The worm does not die (Mk 9:46-9:46)

“Where their worm

Never dies.

The fire

Is never quenched.”

 

ὅπου ὁ σκώληξ αὐτῶν οὐ τελευτᾷ καὶ τὸ πῦρ οὐ σβέννυται.

 

This verse is a further explanation about Gehenna or hell.  It was in verse 9:44 and will be in 9:48.  Thus, in many manuscripts, verses 44 and 46 are omitted as repetitions, so that only verse 48 is listed with just empty space between these other verses.  Mark indicated that Jesus said that hell was where their gnawing or anguishing worm would never die (ὅπου ὁ σκώληξ αὐτῶν οὐ τελευτᾷ) because the fire was never extinguished or quenched (καὶ τὸ πῦρ οὐ σβέννυται).  They would have eternal discomfort and anguish with a gnawing worm and a fire that never went out.

Cut off your foot (Mk 9:45-9:45)

“If your foot

Causes you

To stumble,

Cut it off!

It is better

For you

To enter life

Lame

Than to have

Two feet

To be thrown

Into hell.”

 

καὶ ἐὰν ὁ πούς σου σκανδαλίζῃ σε, ἀπόκοψον αὐτόν· καλόν ἐστίν σε εἰσελθεῖν εἰς τὴν ζωὴν χωλὸν, ἢ τοὺς δύο πόδας ἔχοντα βληθῆναι εἰς τὴν γέενναν.

 

This saying about better to be lame than sin can also be found in Matthew chapter 18:8, with some minor changes, since he united the hand and foot together.  In a rather harsh statement, Mark indicated that Jesus said that if your foot (καὶ ἐὰν ὁ πούς σου) causes you to stumble or sin (σκανδαλίζῃ σε), cut it off (ἀπόκοψον αὐτόν).  It would be better for you to enter life lame (καλόν ἐστίν σε εἰσελθεῖν εἰς τὴν ζωὴν χωλόν) than to have two feet (ἢ τοὺς δύο πόδας) but thrown into Gehenna or hell (ἔχοντα βληθῆναι εἰς τὴν γέενναν).  The Greek word for hell was “γέενναν” or the English Gehenna, based on the Hebrew word Gehinnom.  That was the name of the valley south of Jerusalem where burning child sacrifices would take place.  Whatever, the temptation, stumbling block, or snare was, get rid of it, even if it was one of your own feet.

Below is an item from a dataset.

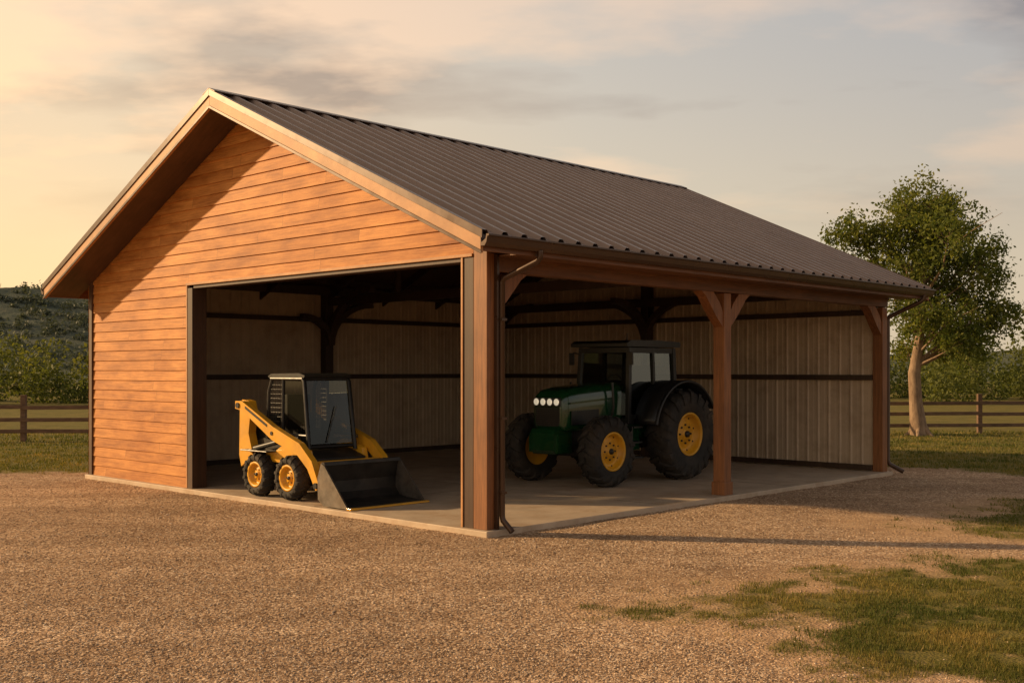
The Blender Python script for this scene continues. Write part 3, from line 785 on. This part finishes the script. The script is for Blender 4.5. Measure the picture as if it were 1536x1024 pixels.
for i in range(34):
    x=-98+i*3.2; y=90+rng.normal(0,4); dtree(x,y,4.0+rng.random()*1.2,6.0,900,.19)
for i in range(36):
    x=6+i*2.4+rng.normal(0,1); y=74+rng.normal(0,4); h=3.4+rng.random()*2.0
    dtree(x,y,h,h*1.3,1300,.13)
for i in range(40):
    x=5+i*3.2; y=102+rng.normal(0,6); dtree(x,y,6+rng.random()*2.8,8,900,.22)
def hprof(x):
    xp=np.array([-900,-420,-260,-190,-150,-125,-108,-92,-70,0,60,130,200,400,900]);zp=np.array([10,22,27,24,25,24.5,21.5,19,14,8,6,7,9,12,8.])
    return np.interp(x,xp,zp)
def hz(x,y):
    t=np.clip((y-170)/130,0,1);t=t*t*(3-2*t); t2=1-.5*smooth((y-320)/250)
    return (hprof(x)+ (fbm(x*.03,y*.03)-.5)*5*t+(fbm(x*.25,y*.25)-.5)*1.3*t)*t*t2-.3
ax=np.concatenate([np.linspace(-900,-240,60),np.linspace(-235,-50,230),np.linspace(-45,900,100)]);ay=np.concatenate([np.linspace(165,330,130),np.linspace(340,700,20)])
HX,HY=np.meshgrid(ax,ay,indexing='ij');HXr=HX.ravel();HYr=HY.ravel();HZ=hz(HXr,HYr)
I,J=np.meshgrid(np.arange(len(ax)-1),np.arange(len(ay)-1),indexing='ij');a=(I*len(ay)+J).ravel();nyy=len(ay)
def hill_mat():
    m,nt,ns,lk,b=nm("hill_mat"); v=N(nt,'ShaderNodeTexCoord').outputs['Object']
    n_=noise(nt,v,.12,6,.7); r=ramp(nt,[(.35,(.095,.115,.095)),(.5,(.120,.138,.108)),(.68,(.165,.17,.13))]); lk.new(n_,r.inputs[0])  # distance haze is mixed into these grey-green base colours
    lk.new(r.outputs[0],b.inputs['Base Color']); b.inputs['Roughness'].default_value=1; b.inputs['Specular IOR Level'].default_value=0
    bump(nt,noise(nt,v,.5,5,.7),.5,1.0,b); return m
fastmesh("hill",np.stack([HXr,HYr,HZ],1),np.stack([a,a+nyy,a+nyy+1,a+1],1),4,hill_mat(),None,True)
cen=np.concatenate(cen);szs=np.concatenate(szs);vr=np.concatenate(vr)
M_dleaf=leaf_mat("distant_leaf_mat",[(0,(.045,.062,.018)),(.5,(.10,.122,.030)),(1,(.18,.185,.045))],.38)
co=leaves(cen,szs); fastmesh("distant_trees",co,np.arange(len(co)).reshape(-1,4),4,M_dleaf,{'var':np.repeat(vr,4)})
cen=[];szs=[];vr=[]
for i in range(420):
    x=-185+rng.random()*125; y=200+rng.random()*110; s=1.6+rng.random()*2.0
    dtree(x,y,s,s*2.0,110,.40,float(hz(np.array([x]),np.array([y]))[0])-.6)
cen=np.concatenate(cen);szs=np.concatenate(szs);vr=np.concatenate(vr)
M_scrub=leaf_mat("hill_scrub_mat",[(0,(.085,.105,.082)),(1,(.115,.135,.098))],.2)  # leaf colours greyed with the same painted-in haze as the hill
co=leaves(cen,szs,1.2); fastmesh("hill_scrub",co,np.arange(len(co)).reshape(-1,4),4,M_scrub,{'var':np.repeat(vr,4)})
# ---------------------------------------------------------------- fence
M_fence=wood("fence_wood_mat",(.10,.06,.035),(.24,.15,.09),(1,6,6),.85)
fo_=empty("wooden_fence",(0,0,0)); m=MB()
fp=[]
for i in range(-8,17):
    x=-13.7+i*3.5625; y=31+(x+13.7)*4/28.5; fp.append((x,y))
for i,(x,y) in enumerate(fp):
    t=random.uniform(-.015,.015)
    m.beam((x,y,-.2),(x+t,y+t,1.28+random.uniform(-.03,.03)),.14,.14,0,up=(0,1,0))
m.build("posts",[M_fence],fo_,.01)
m=MB()
for (a,b_) in zip(fp[:-1],fp[1:]):
    for z in (.28,.62,.96):
        j=lambda:random.uniform(-.02,.02)
        m.beam((a[0],a[1]-.09,z+j()),(b_[0],b_[1]-.09,z+j()),.035,.11,0)
m.build("rails",[M_fence],fo_,.004)

# ---------------------------------------------------------------- light, sky, camera
EL=R(19.5); sh=Vector((-.985,.17,0)).normalized()
sd=Vector((sh.x*math.cos(EL),sh.y*math.cos(EL),math.sin(EL)))
su=bpy.data.lights.new("sun",'SUN'); su.energy=5.0; su.angle=R(1.4); su.color=(1,.67,.34)
so=bpy.data.objects.new("sun",su); sc.collection.objects.link(so); so.rotation_euler=sd.to_track_quat('Z','Y').to_euler(); so.location=(-30,10,20)
w=bpy.data.worlds.new("World"); sc.world=w; w.use_nodes=True; nt=w.node_tree; lk=nt.links
bg=nt.nodes['Background']; bg.inputs[1].default_value=.1
sky=N(nt,'ShaderNodeTexSky',sky_type='NISHITA'); sky.sun_disc=False; sky.sun_elevation=EL; sky.sun_rotation=math.atan2(sh.x,sh.y); sky.dust_density=2.5; sky.air_density=1.2
dirn=N(nt,'ShaderNodeTexCoord').outputs['Generated']
sp=N(nt,'ShaderNodeSeparateXYZ'); lk.new(dirn,sp.inputs[0])
dt=N(nt,'ShaderNodeVectorMath',operation='DOT_PRODUCT'); lk.new(dirn,dt.inputs[0]); dt.inputs[1].default_value=sh
azf=mth(nt,'ADD',mth(nt,'MULTIPLY',dt.outputs['Value'],.5),.5)
azr=ramp(nt,[(.0,(5.4,4.5,3.4)),(.38,(7.4,6.0,4.2)),(.55,(8.8,7.1,4.7)),(.76,(12.5,8.6,4.3)),(1,(13,8.2,3.6))]); lk.new(azf,azr.inputs[0])
upc=ramp(nt,[(.0,(3.9,3.8,3.8)),(.38,(4.9,4.8,4.8)),(.55,(6.3,5.8,5.2)),(.76,(8.8,7.1,5.2)),(1,(8.8,6.5,4.4))]); lk.new(azf,upc.inputs[0])
ef=N(nt,'ShaderNodeMapRange',interpolation_type='SMOOTHSTEP'); lk.new(sp.outputs[2],ef.inputs[0]); ef.inputs[1].default_value=.02; ef.inputs[2].default_value=.34
haze=mixc(nt,ef.outputs[0],azr.outputs[0],upc.outputs[0])
base=mixc(nt,.87,sky.outputs[0],haze)
zc=mth(nt,'ADD',mth(nt,'MAXIMUM',sp.outputs[2],0.0),.14)
cx=mth(nt,'DIVIDE',sp.outputs[0],zc);cy=mth(nt,'DIVIDE',sp.outputs[1],zc)
cv=N(nt,'ShaderNodeCombineXYZ'); lk.new(cx,cv.inputs[0]);lk.new(cy,cv.inputs[1]); cv.inputs[2].default_value=3.7
n1=noise(nt,cv.outputs[0],.85,6,.52,(1,1.5,1)); n2=noise(nt,cv.outputs[0],1.35,6,.55,(1,1.35,1.7))
r1=ramp(nt,[(.47,(0,0,0)),(.64,(1,1,1))]); lk.new(n1,r1.inputs[0])
hi=N(nt,'ShaderNodeMapRange',interpolation_type='SMOOTHSTEP'); lk.new(sp.outputs[2],hi.inputs[0]); hi.inputs[1].default_value=.08; hi.inputs[2].default_value=.24
f1=mth(nt,'MULTIPLY',r1.outputs[0],hi.outputs[0])
darkc=mixc(nt,1.0,base,(.66,.62,.63),'MULTIPLY')
c=mixc(nt,f1,base,darkc)
r2=ramp(nt,[(.48,(0,0,0)),(.64,(.9,.9,.9))]); lk.new(n2,r2.inputs[0])
lit=mixc(nt,1.0,base,(1.40,1.18,1.02),'MULTIPLY')
c=mixc(nt,mth(nt,'MULTIPLY',r2.outputs[0],hi.outputs[0]),c,lit)
zr=N(nt,'ShaderNodeMapRange'); lk.new(sp.outputs[2],zr.inputs[0]); zr.inputs[1].default_value=.35; zr.inputs[2].default_value=.9; zr.inputs[3].default_value=1; zr.inputs[4].default_value=.35
c2=N(nt,'ShaderNodeVectorMath',operation='SCALE'); lk.new(c,c2.inputs[0]); lk.new(zr.outputs[0],c2.inputs['Scale'])
lk.new(c2.outputs[0],bg.inputs[0])
cam=bpy.data.cameras.new("camera"); co_=bpy.data.objects.new("camera",cam); sc.collection.objects.link(co_)
co_.location=(0,0,2.0); co_.rotation_euler=(R(90),0,0); cam.lens=38.86; cam.sensor_width=36; cam.shift_y=43/1536; cam.clip_end=6000; cam.clip_start=.1
sc.camera=co_
sc.view_settings.view_transform='Standard'; sc.view_settings.look='None'; sc.view_settings.exposure=0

The worm does not die (Mk 9:44-9:44)

“Where their worm

Never dies.

The fire

Is never quenched.”

 

ὅπου ὁ σκώληξ αὐτῶν οὐ τελευτᾷ καὶ τὸ πῦρ οὐ σβέννυται.

 

This verse is a further explanation about Gehenna or hell.  It will be repeated in 9:46 and 9:48. Thus, in many manuscripts, verses 44 and 46 are omitted as repetitions, so that only verse 48 is listed with just empty space between these other verses.  Mark indicated that Jesus said that hell was where their gnawing or anguishing worm would never die (ὅπου ὁ σκώληξ αὐτῶν οὐ τελευτᾷ) because the fire was never extinguished or quenched (καὶ τὸ πῦρ οὐ σβέννυται).  They would have eternal discomfort and anguish with a gnawing worm and a fire that never went out.

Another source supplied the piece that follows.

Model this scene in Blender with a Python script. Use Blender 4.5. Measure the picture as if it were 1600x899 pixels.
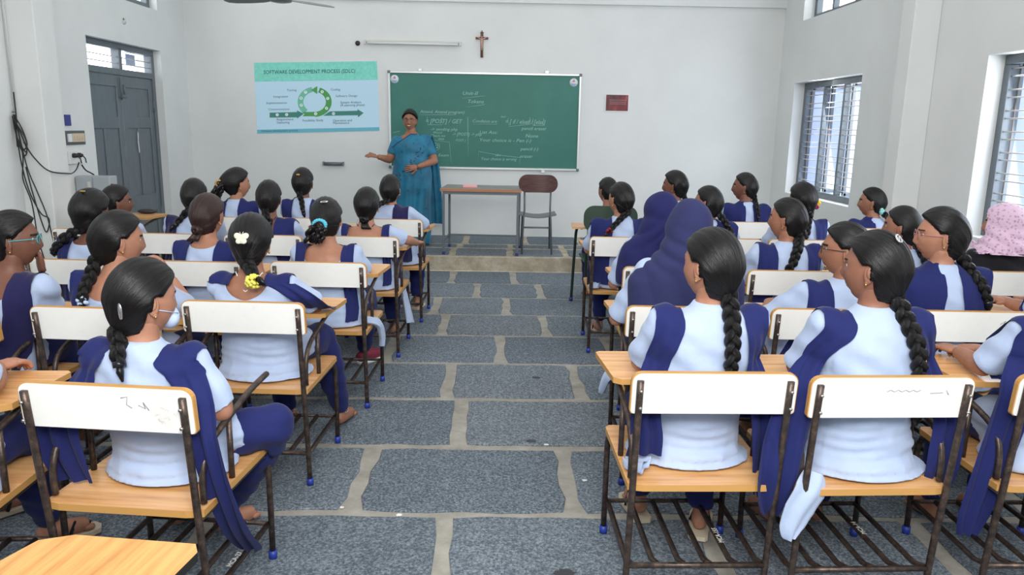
import bpy, bmesh, math, random
import numpy as np
from mathutils import Vector, Matrix
from mathutils.bvhtree import BVHTree
from math import sin, cos, pi, radians, sqrt, atan2, exp

for o in list(bpy.data.objects): bpy.data.objects.remove(o)
scn = bpy.context.scene
COL = scn.collection
random.seed(7); RNG = np.random.RandomState(11)

# ------------------------------------------------------------------ camera
yaw, pitch, roll, F = radians(.87), radians(11.9), radians(1.0), 1200.0
fwd = Vector((sin(yaw)*cos(pitch), cos(yaw)*cos(pitch), -sin(pitch)))
right = Vector((cos(yaw), -sin(yaw), 0)); up = right.cross(fwd)
r2 = right*cos(roll)+up*sin(roll); u2 = up*cos(roll)-right*sin(roll)
cd = bpy.data.cameras.new('camera'); cam = bpy.data.objects.new('camera', cd); COL.objects.link(cam)
cam.matrix_world = Matrix(((r2.x, u2.x, -fwd.x, 0), (r2.y, u2.y, -fwd.y, 0), (r2.z, u2.z, -fwd.z, 1.6), (0, 0, 0, 1)))
cd.sensor_width = 36; cd.lens = F/1600*36; cd.clip_start = .05; cd.clip_end = 200
scn.camera = cam
# ------------------------------------------------------------------ world, lights, exposure
w = bpy.data.worlds.new('world'); scn.world = w; w.use_nodes = True
bg = w.node_tree.nodes['Background']; bg.inputs[0].default_value = (.92, .96, 1, 1); bg.inputs[1].default_value = 5.0
def area(name, loc, target, sx, sy, power, color=(1, 1, 1)):
    l = bpy.data.lights.new(name, 'AREA'); l.shape = 'RECTANGLE'; l.size = sx; l.size_y = sy; l.energy = power; l.color = color
    o = bpy.data.objects.new(name, l); COL.objects.link(o); o.location = loc
    o.rotation_euler = (Vector(target)-Vector(loc)).to_track_quat('-Z', 'Y').to_euler(); return o
# flash of the photographer bounced off the ceiling, and daylight entering by the windows of the side walls
area('bounce_flash', (.1, -.9, 3.3), (0, 5.5, .3), 3.4, 1.8, 235, (1, .99, .975))
area('flash', (.1, .1, 2.15), (0, 6, .7), .5, .4, 42, (1, .99, .97))
area('ceiling_bounce', (-.3, 6.0, 3.82), (-.3, 6.01, 0), 6.0, 7.5, 105, (1, .99, .975))
area('window_daylight', (3.86, 8.6, 1.55), (0, 7.5, .6), 1.5, 1.3, 40, (.9, .95, 1))
area('window_daylight', (3.86, 4.9, 1.55), (0, 4.6, .6), 1.6, 1.3, 40, (.9, .95, 1))
scn.view_settings.view_transform = 'Standard'; scn.view_settings.look = 'None'
scn.view_settings.gamma = 1; scn.view_settings.exposure = -0.08; scn.view_settings.use_curve_mapping = False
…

Cut off your hand (Mk 9:43-9:43)

“If your hand

Causes you

To stumble,

Cut it off!

It is better

For you

To enter life

Maimed

Than with two hands

And go to hell,

To the unquenchable fire.”

 

Καὶ ἐὰν σκανδαλίσῃ σε ἡ χείρ σου, ἀπόκοψον αὐτήν· καλόν ἐστίν σε κυλλὸν εἰσελθεῖν εἰς τὴν ζωὴν, ἢ τὰς δύο χεῖρας ἔχοντα ἀπελθεῖν εἰς τὴν γέενναν, εἰς τὸ πῦρ τὸ ἄσβεστον

 

This saying about better to be maimed than sin can also be found in Matthew chapter 18:8, with some minor changes since he united the hand and foot together.    In a rather harsh statement, Mark indicated that Jesus said that if your hand caused you to stumble, sin, or scandalize others (Καὶ ἐὰν σκανδαλίσῃ σε ἡ χείρ σου), cut it off (ἀπόκοψον αὐτήν).  It would be better for you to enter life maimed or crippled (καλόν ἐστιν σε κυλλὸν εἰσελθεῖν εἰς τὴν ζωὴν) than to have two hands (ἢ δύο χεῖρας).  Then you would go away into Gehenna (ἀπελθεῖν εἰς τὴν γέενναν), the unquenchable fire (εἰς τὸ πῦρ τὸ ἄσβεστον).  The Greek word for hell was “γέενναν” or the English Gehenna, based on the Hebrew word Gehinnom.  That was the name of the valley south of Jerusalem where burning child sacrifices would take place.  You were better off maimed with one hand than being in these everlasting hell fires.  Whatever, the temptation, stumbling block, or snare, get rid of it, even if it is one of your own hands.